How was your Christmas holiday?  Have you finished the turkey yet?  As someone with enough turkey for one more salad/round of sandwiches, I have realised that my appetite for the bird has definitely outlasted my appetite for cards and decorations.  I have just received and opened 2 more cards and am left to ponder, yet again, why we put ourselves through the misery and guilt of writing, sending and receiving Christmas cards.  If we REALLY want to keep in touch with folk, shouldn’t we just do that?  Does the Christmas card and “catch all” letter, disguise our social neglect of those to whom we were once close?  It’s a thought, isn’t it?

Thank goodness that tomorrow is Bank Holiday Monday.  It will be the perfect time to take down the decorations and trees, and ensure that all family members are around to put them away neatly.  Fabulous!

So, 2012 is here whether we are ready for it, or not.  Did you make any resolutions?  Have you broken them as yet?  Don’t worry, you still have time to make some more!  Having looked back through my diary and reflected on 2011, I am ready for an exciting and positive 2012. 

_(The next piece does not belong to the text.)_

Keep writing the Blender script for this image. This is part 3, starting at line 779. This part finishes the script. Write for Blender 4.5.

I hope that, as I intend to do, you will spend 2012 living rather than existing; that you will be unashamedly yourself and not be bullied or cowed into fitting into someone else’s definition of who or what you should be.  Live and love well.  Keep the faith and grow in wisdom and understanding every day.  So that on January 1st, 2013 – come what may – you will know that you could not have tried harder.  Happy 2012 and take care.  

 

Christmas One & Christmas Too!

Experience shows that moving house provides opportunities to review, renew and eschew.  It uncovers all the clutter of one’s life and, it we can bear it, gives an opportunity for reassessment and restructuring of our interior life too.  Such has been the case for us, and the looming of Christmas further accentuates the good, the bad and the ugly.

The whole Christmas matter was recently brought into sharp focus by the revelations of a new friend.  She has a beautifully carved Continental crib scene and Playmobil version, which she prefers.  The Playmobil crib scene has played its significant role in the festive season, for many years.  During one Christmas, Baby Jesus was lost down the back of a radiator!  I know not for how long, but he was subsequently retrieved and returned to his rightful place.

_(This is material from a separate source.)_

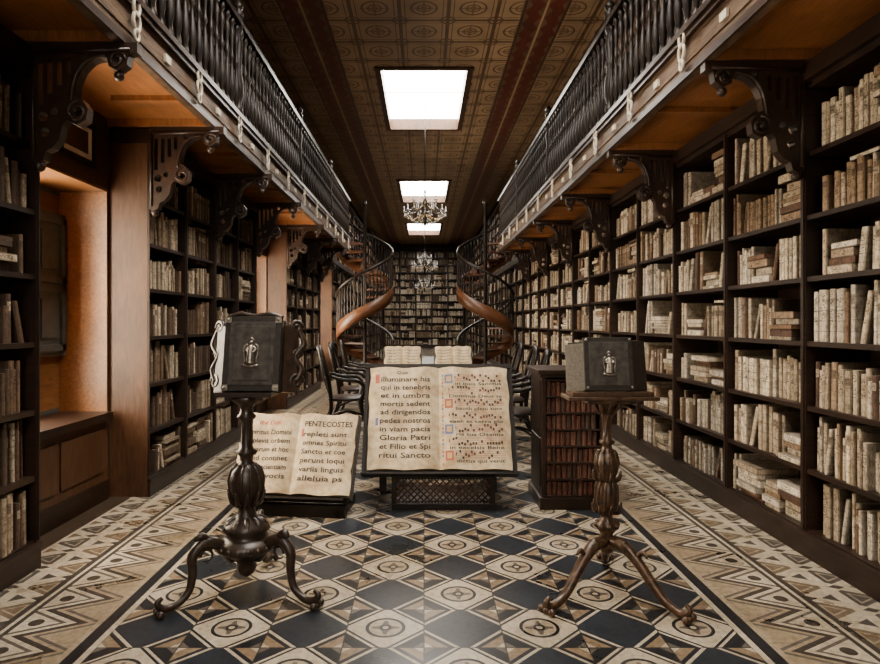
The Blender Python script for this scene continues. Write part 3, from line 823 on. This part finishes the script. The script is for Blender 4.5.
for sx in(-1,1):
    Mw=Mt@Matrix.Translation((sx*.155,.03,0))@Matrix.Rotation(math.radians(40*sx),4,'Z')
    x0,x1=sorted((0,sx*.08)); mb.box(x0,x1,-.01,.02,.0,.36,0,Mw)
    mb.tube(curl((sx*.07,0,.36),.04,1.4,16,flip=sx),.013,6,0,Mw); mb.tube(curl((sx*.08,0,.06),.045,1.4,16,flip=sx),.014,6,0,Mw)
    mb.tube(curl((sx*.08,0,.21),.03,1.4,16,flip=sx),.012,6,0,Mw)
    mb.tube([(sx*.08,0,.06),(sx*.11,0,.13),(sx*.07,0,.20),(sx*.12,0,.27),(sx*.08,0,.36)],[.014,.022,.012,.022,.012],8,0,Mw,sub=5)
mb.tube([(-.15,0,.40),(-.08,0,.42),(0,0,.41),(.08,0,.42),(.15,0,.40)],[.01,.014,.012,.014,.01],8,0,Mt,sub=4)
mb.done('desk',[BRONZE],e)

profR=[(.012,.20),(.035,.22),(.05,.25),(.042,.28),(.03,.31),(.055,.34),(.06,.37),(.035,.39),(.03,.41),(.045,.44),(.06,.50),(.055,.57),(.035,.61),(.05,.64),(.062,.69),(.05,.745),(.028,.77),(.026,.79),(.045,.805),(.026,.82),(.022,.86),(.022,.93),(.03,.95),(.03,.97),(.05,1.0),(.085,1.025),(.085,1.035),(.02,1.04)]
legR=[(.03,.27),(.10,.27),(.18,.215),(.26,.13),(.33,.06),(.40,.030),(.44,.032),(.46,.06),(.44,.08)]
lrR=[.036,.034,.029,.026,.023,.021,.021,.016,.010]
e=lectern('lectern.001',.985,3.34,profR,legR,lrR,(-145,-50,75),BRONZE2,1)
mb=MB(); mb.box(-.225,.255,-.09,.12,1.035,1.055); mb.box(-.20,.23,-.07,.10,1.055,1.08); mb.box(-.12,.14,-.06,.08,1.015,1.035)
mb.done('tray',[BRONZE2],e,bevel=.004)
GPE=plain('grey_page_edges',(.10,.085,.065),.7,0,.3,80)
mb=MB(); Mt=Matrix.Translation((.0,-.03,1.082))@Matrix.Rotation(math.radians(-10),4,'X')
mb.box(-.13,.13,-.03,.0,0,.285,0,Mt); mb.box(-.105,.105,-.036,-.03,.025,.26,1,Mt)
for sx in(-1,1):
    Mw=Mt@Matrix.Translation((sx*.125,-.02,0))@Matrix.Rotation(math.radians(34*sx),4,'Z')
    x0,x1=sorted((0,sx*.11)); mb.box(x0,x1,.0,.045,0.0,.255,2 if sx<0 else 0,Mw); mb.box(x0,x1,.045,.055,0,.27,0,Mw)
    if sx>0: mb.box(x0,x1,-.008,-.0005,0,.27,0,Mw)
mb.done('book',[LEATHER,LEATHER2,GPE],e,bevel=.003)
mb=MB(); emblem(mb,Mt,.14,.62,-.042)
for sx in(-1,1):
    for cz in(.014,.271): mb.ball((sx*.117,-.033,cz),.008,0,8,Mt)
mb.done('silver_ornament',[SILVER],e)

# ---------------------------------------------------------------- small cabinet with red books
e=empty('book_cabinet',(1.155,4.80,0)); mb=MB()
hw2=.24; D=.5; ht=1.08
mb.box(-hw2-.02,hw2+.02,-.02,D+.02,0,.09); mb.box(-hw2,-hw2+.03,0,D,.09,ht-.04); mb.box(hw2-.03,hw2,0,D,.09,ht-.04); mb.box(-hw2,hw2,D-.02,D,.09,ht-.04)
mb.box(-hw2-.015,hw2+.015,-.015,D+.015,ht-.06,ht-.03); mb.box(-hw2-.035,hw2+.035,-.035,D+.035,ht-.03,ht)
nr=7; ph=(ht-.06-.12)/nr
for k in range(nr+1): mb.box(-hw2+.03,hw2-.03,0.0,D,.09+k*ph,.105+k*ph)
for k in range(2): mb.box(-hw2-.008,-hw2,.06,D-.06,.16+k*.45,.16+k*.45+.38)
mb.done('carcass',[W_DARK],e,bevel=.004)
mb=MB(); mb.c=[];mb.d=[]
T=lambda a,b,z:(a,b+.012,z)
for k in range(nr):
    a=-hw2+.035
    while a<hw2-.06:
        w=U(.032,.045); add_book(mb,T,a+w/2,U(0,.008),.106+k*ph,w*.95,ph*U(.76,.86),.3,random.choice([(.15,.055,.038),(.12,.05,.034),(.18,.08,.055),(.08,.045,.033)]),.36+R()*.08); a+=w
mb.done('books',[BOOK],e)

# ---------------------------------------------------------------- table, chairs, things
e=empty('reading_table',(0.05,0,0)); mb=MB()
mb.box(-.62,.62,6.1,11.9,.74,.79); mb.box(-.56,.56,6.16,11.84,.64,.74)
for x in(-.5,.5):
    for y in(6.25,8.1,9.95,11.75):
        mb.lathe([(.03,0),(.045,.03),(.025,.07),(.05,.15),(.055,.3),(.03,.42),(.045,.46),(.03,.5),(.05,.56),(.05,.65)],x,y,0,12)
mb.done('table_body',[W_DARK],e,bevel=.006)
def small_book(name,x,y):
    eb=open_book(name,(x,y,.92),(math.radians(60),0,0),.185,.30,page_content,.015,.02)
    EI=(Matrix.Translation((x,y,.92))@Matrix.Rotation(math.radians(60),4,'X')).inverted()
    mb=MB(); mb.box(-.19,.19,-.03,.28,-.055,-.034); mb.box(-.19,.19,-.03,-.015,-.034,.02)
    W=EI@Matrix.Translation((x,y,0))
    mb.box(-.16,.16,.0,.22,.791,.815,0,W); mb.box(-.03,.03,.10,.14,.815,1.0,0,W); mb.done('book_rest',[W_BLACK],eb)
small_book('open_book',-.22,6.3); small_book('open_book.001',.30,6.3)

def chair(name,x,y,rz):
    e=empty(name,(x,y,0),(0,0,rz)); mb=MB()
    mb.lathe([(.22,.43),(.245,.44),(.25,.46),(.235,.475),(.05,.48)],seg=20,mat=1)
    mb.tube([(.25*math.cos(t),.25*math.sin(t),.45) for t in [i*math.pi/10 for i in range(20)]],.018,8,closed=True)
    for sx in(-1,1):
        mb.tube([(sx*.26,-.30,.015),(sx*.21,-.21,.22),(sx*.21,-.18,.42),(sx*.29,-.22,.60),(sx*.30,-.12,.70),(sx*.285,.05,.71),(sx*.25,.22,.76)],[.02,.022,.026,.024,.026,.024,.020],8,sub=5)
        mb.tube([(sx*.24,.33,.015),(sx*.19,.22,.25),(sx*.19,.21,.46),(sx*.23,.25,.72),(sx*.235,.31,.95),(sx*.15,.35,1.08),(0,.365,1.12)],[.02,.022,.026,.026,.026,.028,.034],8,sub=5)
        mb.tube([(sx*.22,-.24,.17),(0,.0,.27),(-sx*.20,.26,.17)],.013,6,sub=5)
        mb.tube([(sx*.08,.20,.47),(sx*.10,.27,.72),(sx*.07,.33,.95),(0,.355,1.05)],[.016,.024,.022,.016],8,sub=4)
    mb.tube([(0,.21,.47),(0,.28,.75),(0,.355,1.09)],[.022,.045,.02],8,sub=5)
    mb.tube([(-.23,.25,.72),(0,.29,.75),(.23,.25,.72)],.018,8,sub=5)
    mb.done('frame',[W_BLACK,W_DARK],e)
q=math.pi/2
for i,(x,y,r) in enumerate([(-1.02,8.2,q+.15),(-1.05,9.35,q),(-1.05,10.5,q+.1),(1.02,6.95,-q-.1),(1.08,8.0,-q),(1.08,9.2,-q)]):
    chair('armchair' if i==0 else 'armchair.%03d'%i,x,y,r)

# ---------------------------------------------------------------- world + camera
w=bpy.data.worlds.new('world'); scene.world=w; w.use_nodes=True
w.node_tree.nodes['Background'].inputs[0].default_value=(.6,.7,.9,1); w.node_tree.nodes['Background'].inputs[1].default_value=.3
cam=bpy.data.cameras.new('camera'); co=bpy.data.objects.new('camera',cam); COL.objects.link(co)
co.location=(0,0,H); co.rotation_euler=(math.radians(90),0,0)
cam.sensor_width=36; cam.lens=F/880*36; cam.shift_x=16/880; cam.shift_y=-10/880; cam.clip_start=.05; cam.clip_end=200
scene.camera=co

As I approach the mountain of unwritten Christmas cards, with dread, and relish the Aldi advertisements, which exactly echo my Scrooge-like desire to merrily wrap and give pieces of tinsel.  (My wood-burning  stove fund is firmly in focus.)  A corner of my mind ponders whether Baby Jesus is lost down the back of a radiator or tucked securely in his crib.

Two hours after I join the crowds of harassed, irritable consumers and shops polluting the atmosphere with insincere, tinny muzak; I tell myself, “Never again,” again.  Retreating to my laptop and a cosy corner at home, I encounter the revelation that is e-Christmas shopping.  Oh, tidings of comfort and joy!

Simultaneously shopping and munching mince pies, I squash my tinsel-wrapping idea and browse at will.  Rapid success and then, my eyes are drawn to yet another something that rushes helter-skelter onto my “simply shouldn’t be done!” list.  The “light-up giant Santa carrying Baby Jesus”, no matter how or where one puts it, is vulgar.  It should only be purchased or displayed by guests who ate that wedding cake.  (They ate a life-sized replica of the bride.)  Google; you will be amazed – and probably traumatised!

As you celebrate – however you celebrate – give yourself time to appreciate both faces of Christmas.  May your real gift, this year, be incomparable peace and a moment to appreciate your immeasurable worth.

Happy Christmas.

 

Know Yourself

 

Friendship and fellowship are as vital as the air we breathe; folk are not designed to exist in complete isolation.  That the craving to connect and belong is a soul-deep yearning, is amply demonstrated by the popularity of  facilitators ranging from dating agencies, advertisements and venues to Facebook, Friends Reunited and Twitter, via fora (forums), interest groups, clubs and societies.  Still, friendship and fellowship are multi-faceted commodities.

 

How empowering to engage in an emotionally healthy relationship, rich in interest, trust and vitality.  How wonderful and yet, how rare.

 

Thoughtfulness, selflessness and kindness are not as common as petals, nor so easily acquired or developed.  Still, they are at the heart of successful interaction.  Know yourself and prepare yourself.  Develop your character through honest endeavour – it’s never too late to practise ethics – and be the inner life that you would like to meet.  When your inner healthiness attracts others, be careful.  The world is full of leeches and a healthy person can only service a few!  Instead, learn to recognise other healthy characters and proceed with caution.

 

Remember, all that glisters is not gold, and networking is neither fellowship nor friendship.

 

Invest your time, talent and effort wisely and well; then, enjoy the fruits of your labour.  But, don’t sit back and neglect your achievement.  Relationships are living, breathing, unique entities requiring maintenance.  Review and reflect regularly.  Check for signs of growth, health and vitality.  Crucially, know when fellowship and friendship are dead and dying.  Know, accept, bury, grieve – and move on.  Know, grow and go.